Mas se tem uma coisa nesse filme que me irritou profundamente e me tirou completamente da experiência foi uma determinada cena onde acontece uma tragédia (e isso é algo que eu reparei que acontece muito no cinema nacional). Eu destaquei muito como a produção e o elenco estavam de parabéns durante o filme todo, mas é inacreditável como tudo nessa cena descamba pro nível mais amador possível, com atuações caricatas e uma direção bizarra, sem falar na montagem cheia de cortes estranhos e totalmente fora do tom do que foi apresentado até agora. Pelo menos é apenas uma pequena cena que não dura nada, mas causa esse estranhamento.

Tirando isso, o que mais joga contra “Nosso Sonho” mesmo é a falta de ambição e talvez técnica para fazer algo especial. Podiam apostar numa edição mais ousada e frenética, uma fotografia mais interessante ou planos sequências mais dinâmicos. Mesmo assim a cinebiografia é muito superior a outras conhecidas como “Bohemian Rhapsody”, “Rocketman” e “Os Dois Filhos de Francisco”, mas a falta de estilo faz ele ficar abaixo de outras como “Elvis” e “Johnny & June”, que tem bem mais identidade e qualidade.

Um bom exemplo disso é o “final covarde” do filme.
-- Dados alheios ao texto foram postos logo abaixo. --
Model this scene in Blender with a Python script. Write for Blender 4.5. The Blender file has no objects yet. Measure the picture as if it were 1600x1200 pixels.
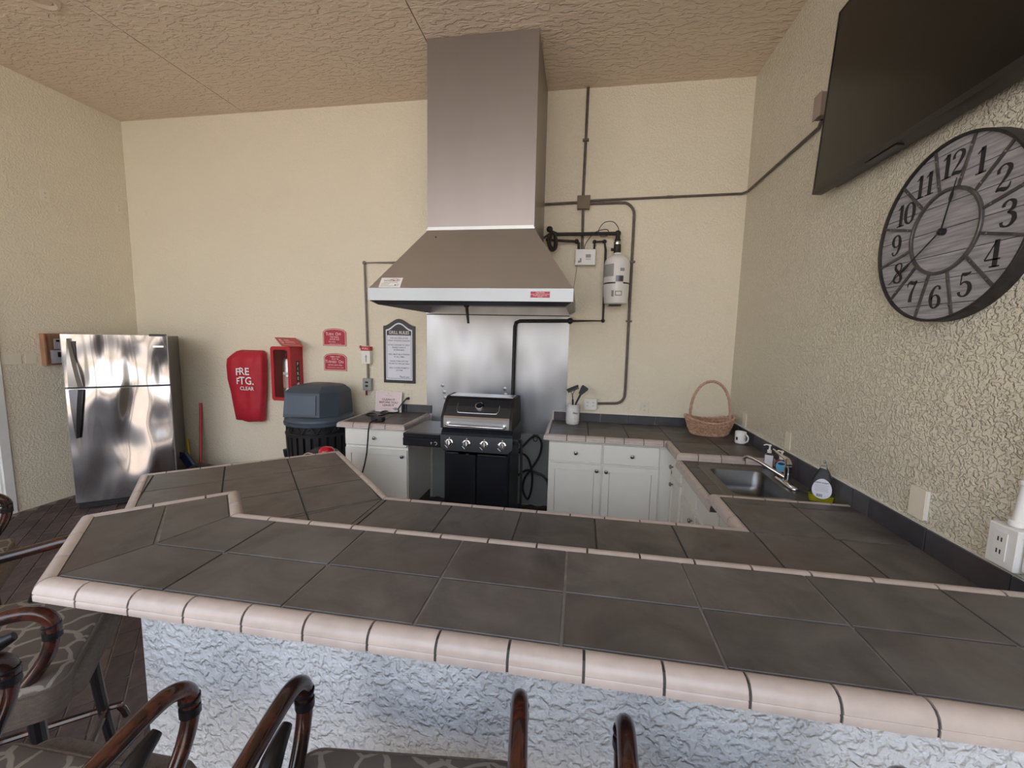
import bpy, bmesh, math, random
from mathutils import Vector, Matrix
random.seed(7)
C = bpy.context.scene.collection
S = bpy.context.scene
# ------------------------------------------------------------------ camera, world, sun, exposure
ROOM_L, ROOM_R, ROOM_B, ROOM_H = -5.126, 1.408, 4.146, 4.005
cd = bpy.data.cameras.new('camera'); cam = bpy.data.objects.new('camera', cd); C.objects.link(cam)
cd.sensor_width = 36; cd.lens = 650.47/1600*36; cd.clip_start = .02; cd.clip_end = 200
Fv = Vector((-0.15789, 0.98096, -0.11306)); Rv = Vector((0.98665, 0.16134, 0.02202)); Uv = Rv.cross(Fv).normalized()
M = Matrix((Rv, Uv, -Fv)).transposed().to_4x4(); M.translation = Vector((0, 0, 1.7302))
cam.matrix_world = M
S.camera = cam
w = bpy.data.worlds.new('sky'); S.world = w; w.use_nodes = True
nt = w.node_tree; bg = nt.nodes['Background']
tc = nt.nodes.new('ShaderNodeTexCoord'); sep = nt.nodes.new('ShaderNodeSeparateXYZ')
mr = nt.nodes.new('ShaderNodeMapRange'); mr.inputs[1].default_value = 0.0; mr.inputs[2].default_value = .7
cr = nt.nodes.new('ShaderNodeMix'); cr.data_type = 'RGBA'
cr.inputs[6].default_value = (.98, .98, 1, 1); cr.inputs[7].default_value = (.62, .76, 1, 1)
nt.links.new(tc.outputs['Generated'], sep.inputs[0]); nt.links.new(sep.outputs[2], mr.inputs[0])
nt.links.new(mr.outputs[0], cr.inputs[0]); nt.links.new(cr.outputs[2], bg.inputs[0])
bg.inputs[1].default_value = 2.7
sd = bpy.data.lights.new('sun', 'SUN'); sd.energy = 8.5; sd.angle = .01; sd.color = (1, .86, .68)
so = bpy.data.objects.new('sun', sd); C.objects.link(so)
so.rotation_euler = Vector((-.35, -.62, -1.0)).to_track_quat('-Z', 'Y').to_euler()
S.view_settings.view_transform = 'Standard'; S.view_settings.look = 'None'
S.view_settings.exposure = 0.52; S.view_settings.gamma = 1; S.view_settings.use_curve_mapping = False

# ------------------------------------------------------------------ materials
def newmat(name):
    m = bpy.data.materials.new(name); m.use_nodes = True
    return m, m.node_tree, m.node_tree.nodes['Principled BSDF']
def N(nt, t, **k):
    n = nt.nodes.new(t)
    for a, b in k.items():
        if a in ('operation', 'data_type', 'feature', 'blend_type', 'wave_type', 'bands_direction', 'distance'): setattr(n, a, b)
    return n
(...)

Em um determinado momento temos uma das cenas mais bonitas do filme onde Claudinho desce do palco  no meio do show e deixa Buchecha cantando sozinho, e fica na multidão. Eu estava preparado para um final catártico ao melhor estilo  “Aftersun”, um dos meus filmes favoritos dos últimos anos, com ele desaparecendo em meio a multidão, trazendo uma linda simbologia. Mas o filme optou por um final mais convencional e beeeem sem graça.

“Nosso Sonho” pode até seguir à risca todos os arquétipos de uma cinebiografia, mas consegue mesmo assim achar a sua identidade e brasilidade que o fazem se destacar em meio a tantas produções duvidosas dentro deste gênero. Mesmo estando saturado desse tipo de filme, foi uma excelente surpresa que conversa e agrada até aqueles que não são muito fãs ou familiarizados com a carreira de Claudinho e Buchecha, e de fato merece ser assistido tanto nos cinemas quanto nas residências dos espectadores.